人類の文化において、圧制は社会関係の中で解釈されます。それによれば、圧制者とは、他人の権利を踏みにじる人のことです。一方で、宗教の文化では、この種の圧制も強く非難されていますが、それ以上に重要な、多くの別の圧制の根源となる圧制について触れています。もし人間が偶像やその他のものを神と同等に据えれば、それは神に対して圧制を加えたことになります。なぜなら、神と同等にはないものを、同等に据えているからです。また、神の預言者を嘘つきと呼び、その使命を否定する人も、預言者たちに圧制を加えたことになります。なぜなら、人類を導く上での預言者たちの弛まぬ努力を無視し、この大きな恩恵への恩を忘れているからです。
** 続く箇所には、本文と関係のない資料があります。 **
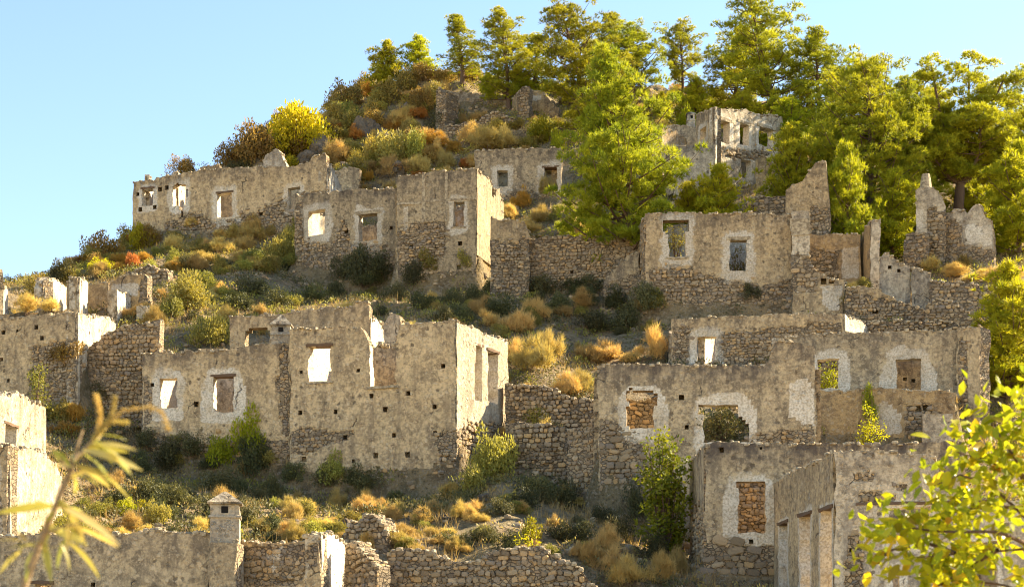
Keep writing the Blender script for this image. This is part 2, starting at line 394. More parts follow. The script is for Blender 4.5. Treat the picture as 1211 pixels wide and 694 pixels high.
# ------------------------------------------------------------------ ruined walls
class House:
    def __init__(s, name, label, cat, px, py, D, group=None):
        s.loc = P(px, py, D); s.e = empty(name, s.loc, label, cat, group); s.e['kind'] = 'thing'
WSEED = [100]; BASES = []
def arch(x0, x1, ytop, ybot, n=9):
    c = (x0+x1)/2; w = (x1-x0)/2; sp = min(w*.9, (ybot-ytop)*.6)
    return [(x0, ybot)]+[(c-w*math.cos(math.pi*i/n), ytop+sp-sp*math.sin(math.pi*i/n)) for i in range(n+1)]+[(x1, ybot)]
def fromz(L, prof): return [(f*L, z) for f, z in prof]
def W(h, A, B, top, bot, holes=(), pits=(), cuts=(), stone=(), white=(), allstone=False, dark=.5, thick=.5, rag=.05,
      g=.17, mat='grey', name='wall', cop=True, halo=.34, whitewall=0., embed=.9, flip=False):
    WSEED[0] += 1; sd_ = WSEED[0]; r = np.random.default_rng(sd_)
    a = A if isinstance(A, np.ndarray) else XY(*A); b = B if isinstance(B, np.ndarray) else XY(*B)
    L = np.linalg.norm(b-a); t = (b-a)/L
    n = np.array([t[1], -t[0]])
    if (n @ (-(a+b)/2) < 0) != flip: n = -n
    pa, pb = a, b
    if not isinstance(A, np.ndarray):
        vd = (a+b)/2; vd = vd/np.linalg.norm(vd)
        if abs(t @ vd) > .5:
            k_ = 1 if t @ vd > 0 else -1
            if k_ > 0: a = a+t*.06
            else: b = b-t*.06
            a = a+n*.04; b = b+n*.04; L = np.linalg.norm(b-a); t = (b-a)/L
    def pix(px, py):
        dx = (px-CX)/F; u = (a[1]*dx-a[0])/(t[0]-t[1]*dx); s = a[1]+t[1]*u
        return u, (HY-py)/F*s
    if isinstance(top, tuple): tp = np.array(fromz(L, top[1]))
    else: tp = np.array([pix(*q) for q in top])
    tp = tp[np.argsort(tp[:, 0], kind='stable')]
    v0 = bot[1] if isinstance(bot, tuple) else pix((A[0]+B[0])/2, bot)[1]
    v0 -= embed
    hs = []
    for q in holes:
        (u0, va), (u1, _) = pix(q[0], q[1]), pix(q[2], q[1])
        vm = pix((q[0]+q[2])/2, q[1])[1]; vb = pix((q[0]+q[2])/2, q[3])[1]
        hs.append((min(u0, u1), vb, max(u0, u1), vm, q[4] if len(q) > 4 else 'hw'))
    ps = []
    for q in pits:
        u, v = pix(q[0], q[1]); s = (q[2] if len(q) > 2 else 5)/F*a[1]*.5; ps.append((u-s, v-s, u+s, v+s*1.1))
    def grid(lo, hi, keys):
        base = np.linspace(lo, hi, max(2, int(round((hi-lo)/g))+1))
        keys = [k for k in keys if lo+.02 < k < hi-.02]
        for k in keys: base = base[(np.abs(base-k) > g*.42) | (base == lo) | (base == hi)]
        ks = np.sort(np.unique(np.round(np.concatenate([base, keys]), 3))); return ks
    us = grid(0, L, [x for q in hs+ps for x in (q[0], q[2])])
    tu = np.interp(us, tp[:, 0], tp[:, 1])
    blk = np.array([_h(np.int64(int(x*4.3)), np.int64(sd_), np.int64(0), 1) for x in us])
    tu = tu+(blk-.6)*rag*2.2+(fbm(np.stack([us*1.1, us*0+sd_, us*0], -1))-.5)*rag*3
    vs = grid(v0, tu.max()+.01, [x for q in hs+ps for x in (q[1], q[3])])
    U, V = np.meshgrid(us, vs, indexing='ij')
    Vc = np.minimum(V, tu[:, None])
    uc = (us[1:]+us[:-1])/2; vc = (vs[1:]+vs[:-1])/2
    UC, VC = np.meshgrid(uc, vc, indexing='ij')
    mk = vs[None, :-1] < np.maximum(tu[1:], tu[:-1])[:, None]-.02
    for q in hs: mk &= ~((UC > q[0]) & (UC < q[2]) & (VC > q[1]) & (VC < q[3]))
    for c in cuts:
        pl = [pix(*p) for p in c]; mk &= ~inpoly(UC, VC, pl)
    mf = mk.copy()
    for q in ps: mf &= ~((UC > q[0]) & (UC < q[2]) & (VC > q[1]) & (VC < q[3]))
    # attributes
    p3 = np.stack([U*1., Vc*1., U*0+sd_*3.7], -1)
    R = np.full(U.shape, whitewall); G = np.zeros(U.shape); Bk = np.zeros(U.shape)
    for q in hs:
        if 'h' in q[4]:
            hw = halo*(1.35 if 'H' in q[4] else 1)
            du = np.maximum(np.maximum(q[0]-U, U-q[2]), 0); dv = np.maximum(np.maximum(q[1]-.1-Vc, Vc-q[3]), 0)
            d = np.hypot(du, dv*.9)/(.35+1.3*fbm(p3*1.3, 17, 3)); R = np.maximum(R, np.clip(1.35-d/hw, 0, 1))
    for c in white:
        R = np.maximum(R, np.where(inpoly(U, Vc, [pix(*p) for p in c]), 1., 0))
    for c in stone:
        poly = c[0] if isinstance(c[0], (list, tuple)) and isinstance(c[0][0], (list, tuple)) else c
        pl = [pix(*p) for p in poly]; G = np.maximum(G, np.where(inpoly(U, Vc, pl), 1., 0))
    if allstone: G[:] = 1
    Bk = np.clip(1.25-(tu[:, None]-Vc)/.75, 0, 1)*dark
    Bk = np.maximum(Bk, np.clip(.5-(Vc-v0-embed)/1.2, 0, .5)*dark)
    col = np.stack([R, G, Bk, R*0+1], -1).reshape(-1, 4)
    bulge = (fbm(p3*.5, 2, 3)-.5)*.16+(fbm(p3*2.2, 5, 3)-.5)*.05*(1+1.5*G)+(r.random(U.shape)-.5)*.05*G
    tap = np.clip(np.minimum(U, L-U)/.5, 0, 1); bulge = (bulge-.05*G)*tap
    ju = (r.random(U.shape)-.5)*.03; ju[0] = 0; ju[-1] = 0
    ju = ju+(fbm(p3*np.array([0., 1.6, 1.])+np.array([0, 0, 5.]), 8, 3)-.5)*.20*((us < .01) | (us > L-.01))[:, None]
    jv = np.zeros(U.shape); nz_ = fbm(p3*2.6+7, 21, 3)-.5
    for q in hs:
        near = (np.abs(U-q[0]) < .012) | (np.abs(U-q[2]) < .012); near &= (V > q[1]-.02) & (V < q[3]+.02); ju = ju+nz_*.20*near
        near = (np.abs(V-q[3]) < .012) | (np.abs(V-q[1]) < .012); near &= (U > q[0]-.02) & (U < q[2]+.02); jv = jv+nz_*.18*near
    def place(off):
        uu = U+ju
        x = a[0]+t[0]*uu+n[0]*off; y = a[1]+t[1]*uu+n[1]*off
        return np.stack([x, y, Vc+jv], -1).reshape(-1, 3)
    Vf = place(bulge); Vb = place(-thick+(fbm(p3*1.1, 12, 3)-.5)*.08)
    nu, nv = U.shape
    idx = np.arange(nu*nv).reshape(nu, nv)
    def quads(m, off):
        i, j = np.nonzero(m)
        return np.stack([idx[i, j], idx[i+1, j], idx[i+1, j+1], idx[i, j+1]], -1)+off
    qf = quads(mf, 0); qb = quads(mk, nu*nv)[:, ::-1]
    # rims
    verts = [Vf, Vb]; cols = [col, col.copy()]; fc = [qf, qb]; N = 2*nu*nv
    pad = np.zeros((nu+1, nv+1), bool); pad[1:nu, 1:nv] = mf
    eu, ev = [], []
    i, j = np.nonzero(pad[1:nu, :-1] != pad[1:nu, 1:]); eu.append(np.stack([idx[i, j], idx[i+1, j], pad[i+1, j]*1, j*0], -1))   # horizontal edges
    i2, j2 = np.nonzero(pad[:-1, 1:nv] != pad[1:, 1:nv]); eu.append(np.stack([idx[i2, j2], idx[i2, j2+1], 1-pad[i2, j2+1]*1, j2*0+1], -1))
    E = np.concatenate(eu)
    e0, e1 = E[:, 0], E[:, 1]
    sw = E[:, 2] == 0
    e0, e1 = np.where(sw, e1, e0), np.where(sw, e0, e1)
    ne = len(E)
    RV = np.concatenate([Vf[e0], Vf[e1], Vb[e1], Vb[e0]])
    rc = np.zeros((ne, 4)); rc[:, 3] = 1
    fu = (U.ravel()[e0]+U.ravel()[e1])/2; fv = (Vc.ravel()[e0]+Vc.ravel()[e1])/2
    rc[:, 1] = 1.0 if not whitewall else .3
    for q in hs:
        ins = (fu > q[0]-.03) & (fu < q[2]+.03) & (fv > q[1]-.03) & (fv < q[3]+.03)
        rc[ins, 0] = 1.0 if 'w' in q[4] else .35; rc[ins, 1] = 0 if 'w' in q[4] else .6
    verts.append(RV); cols.append(np.tile(rc, (4, 1)))
    k = np.arange(ne); fc.append(np.stack([k, k+ne, k+2*ne, k+3*ne], -1)+N)
    VV = np.concatenate(verts)-h.loc
    F_ = np.concatenate(fc)
    used = np.zeros(len(VV), bool); used[F_.ravel()] = True; remap = np.cumsum(used)-1
    me = mesh(name, VV[used], remap[F_], M[mat], {'Col': np.concatenate(cols)[used]})
    wo = obj(name, me, h.e)
    t3 = np.array([t[0], t[1], 0]); n3 = np.array([n[0], n[1], 0]); z3 = np.array([0, 0, 1.])
    info = dict(a=a, t=t3, n=n3, L=L, pix=pix, holes=hs, tp=(us, tu), thick=thick, h=h, wo=wo, v0=v0, r=r)
    if not isinstance(A, np.ndarray): BASES.append((a, t, n, L))
    # lintels and sills
    for q in hs:
        if 'l' in q[4]: beam(info, q[0]-.10, q[3]-.01, q[2]+.10, q[3]+.09, 'lintel', 'wood')
        if 'm' in q[4]: beam(info, q[0]-.18, q[3], q[2]+.18, q[3]+.17, 'lintel', 'coping')
        if 's' in q[4]: beam(info, q[0]-.12, q[1]-.09, q[2]+.12, q[1], 'window_sill', 'coping')
    if cop: coping(info)
    for c in stone:
        if isinstance(c[0], (list, tuple)) and isinstance(c[0][0], (list, tuple)): rubble(info, c[0], *c[1:])
        else: rubble(info, c)
    if allstone is True:
        rubble(info, None)
    return info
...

普通の人への圧制でさえ、最後の審判での厳しい罰が待っているとき、神やその預言者に対する圧制は、当然、非常に厳しいものとなるでしょう。とはいえ、多神教信仰は、偶像崇拝、権力主義、欲望への追従、拝金主義など、さまざまな形を持つ可能性があります。そのため、敬虔な人間も、このような多神教信仰の危険に晒されており、人間を神から遠ざけるものから心を清める必要があるのです。

第68節の教え
●    最悪の圧制とは、真理の言葉を否定し、偽りの言葉が広まるような文化的な圧制です。真理を否定する圧制的な人間は、当然、それに従うことはありません。
●    宗教に何かを加え、自分の好みを宗教的なものに見せることは、宗教への冒涜、神への中傷です。私たちは、宗教を自分の好みや理想に従わせようとするのではなく、その本来の教えに従うべきでしょう。  

           

第69節
「我々の道において努力する者たちは、間違いなく、我々の道へと導かれるだろう。まことに神は、善を行う人々と共におられる」(29:69)
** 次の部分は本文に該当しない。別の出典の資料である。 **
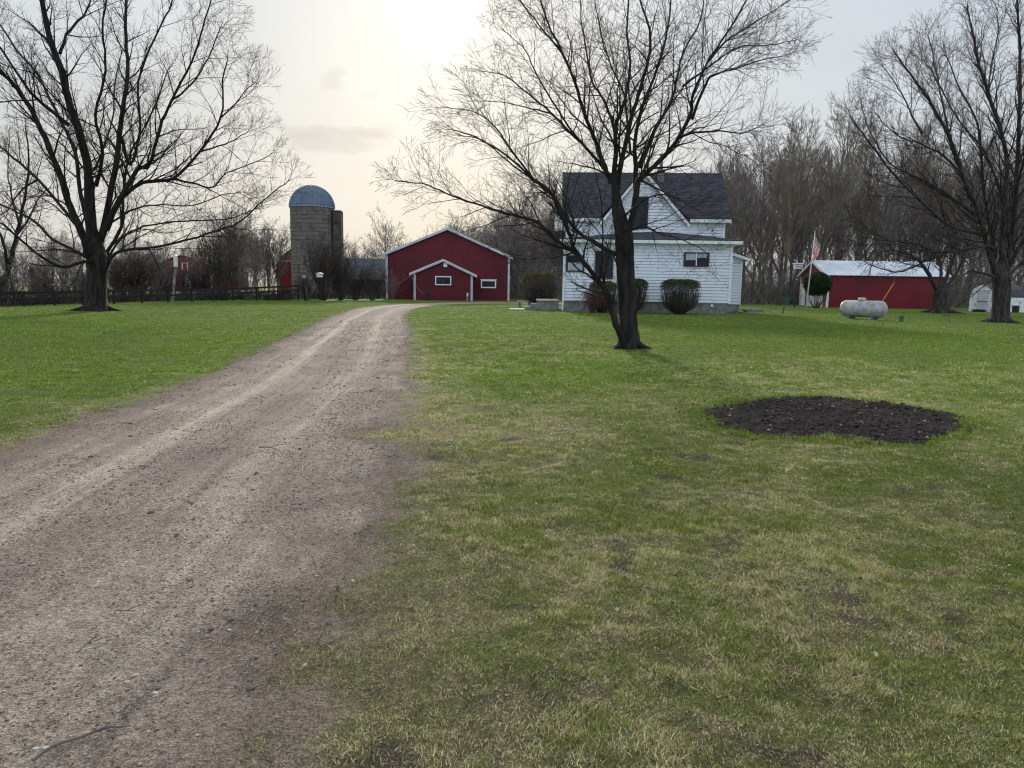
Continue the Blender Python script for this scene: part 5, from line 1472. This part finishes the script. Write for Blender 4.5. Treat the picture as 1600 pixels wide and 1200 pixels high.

(69)وَالَّذِينَ جَاهَدُوا فِينَا لَنَهْدِيَنَّهُمْ سُبُلَنَا وَإِنَّ اللَّهَ لَمَعَ الْمُحْسِنِينَ

 

アンキャブート章の最終節となるこの節は、神の道における努力、戦いについて述べています。それには敵との戦いの他、神の宗教を広めるための努力も含まれています。イスラムの文化では、神の道における戦いには、外部の敵との戦いと共に、内面の敵との戦いも含まれます。敬虔な人間は、神の宗教の敵と戦い、この道において身を捧げる覚悟を持たなければなりません。また、自分の欲望に負けないよう、不当な欲求と戦わなければなりません。
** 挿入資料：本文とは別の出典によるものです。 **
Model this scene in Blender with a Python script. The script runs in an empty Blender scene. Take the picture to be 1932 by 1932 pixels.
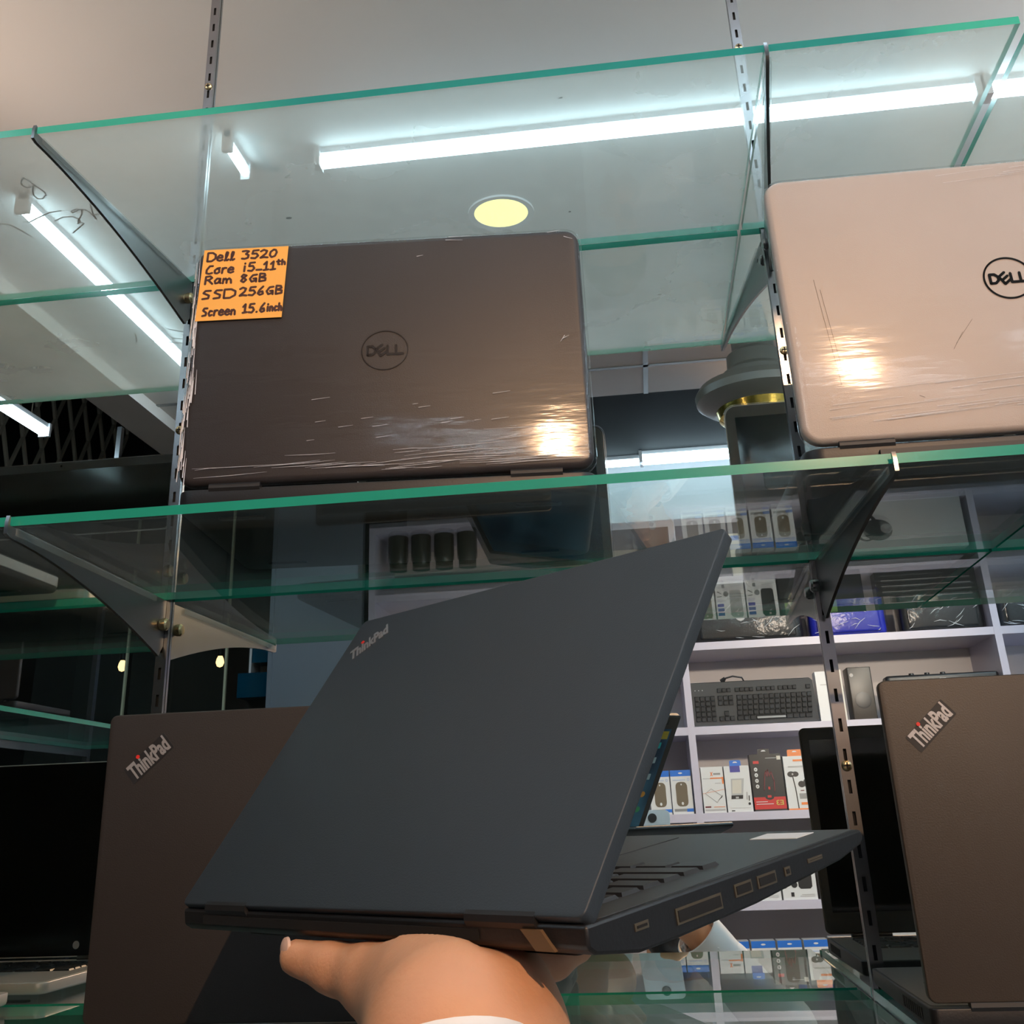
import bpy, math, random
import numpy as np
from mathutils import Matrix, Vector
random.seed(7)
SC = bpy.context.scene
COL = SC.collection
PI = math.pi

# ------------------------------------------------------------ camera, world, light, exposure
cam_d = bpy.data.cameras.new('camera')
cam = bpy.data.objects.new('camera', cam_d); COL.objects.link(cam)
CAM = Vector((0.5198, -1.1602, 1.7554))
_yaw, _pit, _rol = 0.1172, 0.3971, -0.0377
_fw = Vector((-math.sin(_yaw)*math.cos(_pit), math.cos(_yaw)*math.cos(_pit), math.sin(_pit)))
_r = Vector((math.cos(_yaw), math.sin(_yaw), 0)); _u = _r.cross(_fw)
CR = _r*math.cos(_rol) + _u*math.sin(_rol); CU = -_r*math.sin(_rol) + _u*math.cos(_rol)
mw = Matrix.Identity(4)
for i in range(3):
    mw[i][0], mw[i][1], mw[i][2], mw[i][3] = CR[i], CU[i], -_fw[i], CAM[i]
cam.matrix_world = mw
cam_d.sensor_width = 36.0
cam_d.lens = 36.0*2032.76/1932
cam_d.shift_x = (966-938.4)/1932
cam_d.shift_y = -(966-699.1)/1932
cam_d.clip_start = 0.01
SC.camera = cam

W = bpy.data.worlds.new('world'); SC.world = W; W.use_nodes = True
W.node_tree.nodes['Background'].inputs[0].default_value = (0.75, 0.85, 1.0, 1)
W.node_tree.nodes['Background'].inputs[1].default_value = 0.03
SC.view_settings.view_transform = 'Standard'
SC.view_settings.look = 'None'
SC.view_settings.exposure = 0.0
SC.view_settings.gamma = 1.0
SC.view_settings.use_curve_mapping = False
SC.cycles.transparent_max_bounces = 32
SC.cycles.max_bounces = 12
SC.cycles.glossy_bounces = 8
SC.cycles.sample_clamp_indirect = 6.0
LED_POWER = 22.0
WARM = (1.0, 0.66, 0.40)

def spot(name, loc, target, power, angle, blend, color, radius, parent=None):
    d = bpy.data.lights.new(name, 'SPOT'); d.energy = power; d.color = color
    d.spot_size = math.radians(angle); d.spot_blend = blend; d.shadow_soft_size = radius
    o = bpy.data.objects.new(name, d); COL.objects.link(o)
    q = (Vector(target)-Vector(loc)).to_track_quat('-Z', 'Y')
    o.matrix_world = Matrix.Translation(loc) @ q.to_matrix().to_4x4()
    if parent: 
        o.parent = parent; o.matrix_parent_inverse = parent.matrix_world.inverted()
    return o

# ------------------------------------------------------------ shelf constants
ZT, ZM, ZB = 2.406, 2.006, 1.604
CEIL = 3.05
X1, X2 = 0.0, 0.7125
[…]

この節が強調しているのは、神の道における戦いと、神のための戦いです。宗教の敵と戦ったとしても、名声を得ること、あるいは戦利品や現世の利益を追い求める人がいます。そのため、神の道における戦いや努力以上に重要なのは、純粋な心でそれを行うことです。もし純粋な心が伴っていなければ、戦争において命を落とすことに価値はなく、損害を蒙るだけです。努力や戦いが神の道におけるものであれば、この節によれば、神もまた、導きと支援を約束してくださいます。当然のことながら、何らかの目的を遂げようとするときには、常に、多くの問題や障害が現れ、それらへの対処法を知ること、それらを克服することが困難な場合もあるでしょう。そのため神は、私がそのような困難の中で、あなたたちが正しい道を見出し、問題を克服できるように助けようと約束しています。

 

第69節の教え
●    神は、全ての人を導く他に、純粋に努力する人を特別に導いてくださいます。とはいえ、その第一歩はその人自身が踏み出す必要があります。
●    さまざまなことを行う際、もし純粋な動機と目的をもって始めれば、神は私たちを決して見捨てず、成功へと導いてくださいます。
●    神の道を歩み、努力すれば、神は目標に到達するまでその人の手を握り、助けてくださいます。